А верность «вере»? Д’Обинье не был изощренным догматиком, но в вопросах веры почти не знал колебаний. Во-первых, это была вера отца и его старших соратников, которых он чтил и со взглядами которых считался. Во-вторых – и тут перед нами типичный человек Ренессанса (как Рабле, как Ронсар, как Монтень) – животворность и правота идей раннего христианства для него была неоспорима. Политика и этика вступали, конечно, в его сознании в противоречие, но поэт стремился его разрешить, разрешить не столь конструктивно и четко сформулированно, как его современник Жан Боден[1644]

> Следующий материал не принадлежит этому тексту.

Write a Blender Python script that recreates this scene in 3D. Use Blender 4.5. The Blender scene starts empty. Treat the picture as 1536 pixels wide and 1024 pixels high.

, но в духе умеренной веротерпимости канцлера Мишеля де Лопиталя (1505–1573), который был для д’Обинье, пожалуй, самым высоким авторитетом. Как известно, Лопиталь отстаивал идею невмешательства государства в религиозные дела, отстаивал равные права конфессий, коль скоро они не посягали на права, на убеждения, на моральные принципы друг друга. В вопросах веры позиция д’Обинье была, если угодно, оборонительной: он защищал свою веру, но не звал к уничтожению, даже какому бы то ни было потеснению веры оппонентов. Но иногда лучшим и даже единственным средством защиты своих убеждений оказывалось нападение, и к нему д’Обинье подчас прибегал, как он не задумываясь обнажал шпагу или заряжал мушкет, сходясь с противником в открытом бою.